Evaluating the Heat Losses from HCCI Combustion within a Rapid Compression Expansion Machine

A high pressure capable, free piston rapid compression expansion machine (RCEM) has been used to investigate the autoignition, or Homogeneous Charge Compression Ignition (HCCI) behavior of a wide range of fuels. Thermal efficiencies and emissions characteristics were reported previously, but the heat release rates (HRR) and mass fractions burned (χ) seen under the experimental conditions were not specifically determined. This work investigates the characteristic heat losses in this device for use in determination of the HRR and χ. The heat flux is derived from surface temperature thermocouple data; a spatially-uniform, global convection model is correlated to this. Data from lean n-pentane and n-hexane in air mixtures were used to calibrate the model.

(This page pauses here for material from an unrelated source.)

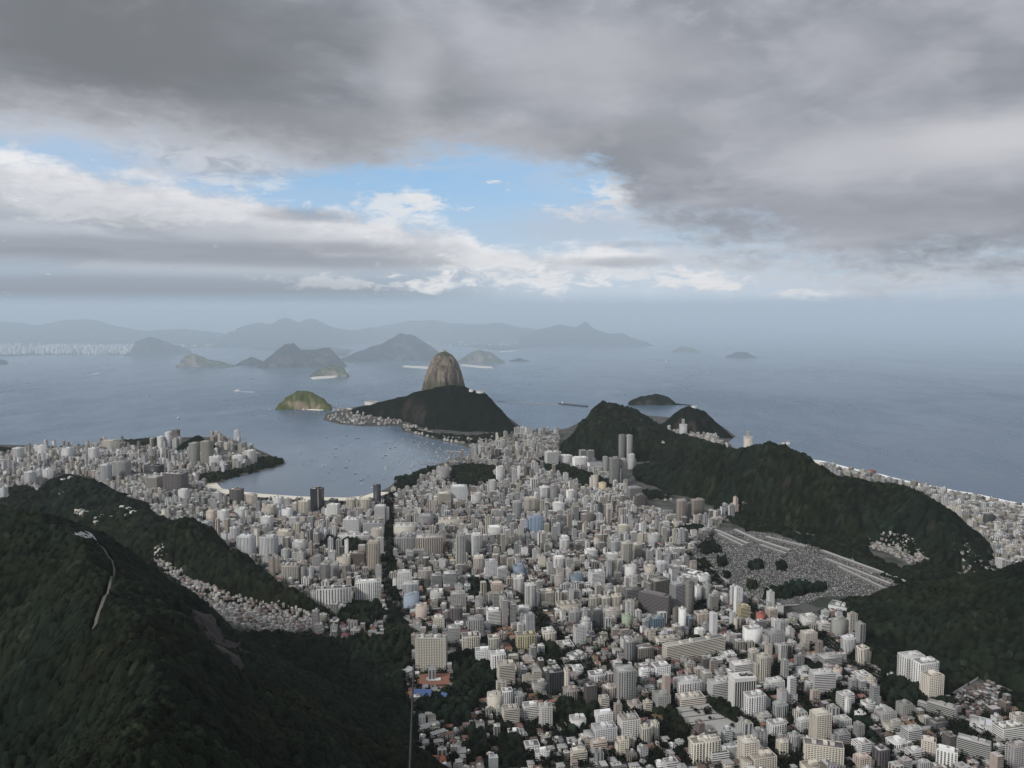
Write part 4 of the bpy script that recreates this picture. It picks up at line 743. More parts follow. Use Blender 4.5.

The RCEM-calibrated model was compared to similar models that were calibrated to IC engines operating on HCCI, and to predictions from the CFD code KIVA3V. It was found that the overall heat flux in the RCEM is somewhat less than engine heat fluxes for similar charge strengths; the peak values however seem to correspond. This is probably due to the fact that the in-cylinder charge motion within the RCEM is less intense than in an operating engine due to the absence of the turbulent gas exchange process. Combustion in the RCEM is more uniform and much more rapid, and this initiates resonant acoustic waves which can enhance the wall heat flow. The KIVA3V simulations (of compression + expansion only) yielded significantly greater heat loss (+70%). The overall computed mass burned fractions were compared to emissions-derived combustion efficiencies; significant discrepancies exist between these parameters for the fuel-air charges used and this requires additional investigation.